While I can understand how one could be sick of the back-and-forth between Lincoln and Halter’s camps, Brummett glosses over the disparity in “guilt” (for lack of a better word) between the two parties so that he can reach his conclusion. (Spoiler alert: He’s considering voting for John Boozman.)
Oh, sure, he mentions Lincoln’s attacks, and says she’s the worse offender:
To be blunt: She is the guiltier party here. These mailers that come into my home from her campaign are practically pornographic in their vile absurdity, latching on to any little thing — even a simple acknowledging from Bill Halter that Social Security needs in the long run to take in more money and pay out less — to seek to nearly criminalize the guy. By the way: Lincoln said years ago that putting some portion of jacked-up Social Security money into the stock market, as proposed by Democratic president Bill Clinton for whom Halter was merely working, and over which she now applies scare tactics to Halter, was an idea worth considering.
And he contrasts that with Halter’s sins sin:
Halter’s main transgression has been trashing her for her responsible vote for the bailout and pretending he could have succeeded where no one else could in getting the urgent vote delayed for tough amendments. Yeah, sure. Bill Halter was going to stop that train.
But his initial premise — he’s sick of the bickering and attacks between the candidates — is abandoned when he gets to his conclusion about why he might vote for Boozman:
I would tell you how I’m newly thinking of voting in this race, but I don’t want to burden John Boozman. Honest to goodness: I know he’d vote against my wishes 9.7 times in 10. But he’s only guy in sight who’s stood up and told the brave truth, as with his vote on TARP. And he has the advantage right now of not making me sick.
I’m finding it harder and harder to reward Lincoln’s campaign with a vote. Her Senate service is worthy of the vote, however. I think a vote for Halter would be, in effect, a vote for Republicanization of the seat, since Halter’s associative liberalism kills him for November in a reddening state considering the current mood.
So maybe I should give a vote straight-away to the least-dangerous Republican, Boozman, to try to help him avert a runoff in which Gilbert Baker, now transformed into Jim Holt Lite, would threaten him.
You see what he did there? Of course you do. The idea that he might vote for Boozman has nothing to do with Halter’s negative campaigning or being sick of Halter’s side of the bickering. Rather, Brummett is finding it hard to reward Blanche Lincoln with a vote because of her sleazy campaign; he simply thinks that a vote for Halter would guarantee a Republican win (partly because, as he states earlier in the article, Lincoln has trashed Halter in a way that a Republican candidate could use to his own advantage).
I’ve got a sad bit of news for Brummett, however.
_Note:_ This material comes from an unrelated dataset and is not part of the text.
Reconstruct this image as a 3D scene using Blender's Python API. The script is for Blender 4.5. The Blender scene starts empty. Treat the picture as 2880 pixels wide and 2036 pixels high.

The polls disagree with him.
If either of the two Democrats has a chance against Boozman (or another Republican), as we sit here today, it is Halter. Against any of the potential Republicans, ALL polls show Lincoln getting trounced.
Sure, a lot can change between May 18 and November. But to write on April 30, 2010, that you don’t want to vote for Halter because you think it makes a Republican win more likely? That’s ridiculous. Brummett knows it’s ridiculous, too. He just lets his anti-Halter bias trump pesky little things like data and logic.
Lincoln, by making the more offending spectacle of herself, has somehow managed to make a slightly sympathetic figure of one of the least sympathetic personalities in Arkansas politics.
Translation: “I normally don’t like Bill Halter, but Blanche Lincoln is acting so sleazy that I find myself siding with him. This bothers me. So, rather than vote for Halter, even though I admit that he would vote the same as Lincoln “90 percent of the time,” I’ll just vote for the Republican who I admit would vote against my wishes 97% of the time.”
That makes total sense! And, by “total sense,” I mean “absolutely no sense at all!”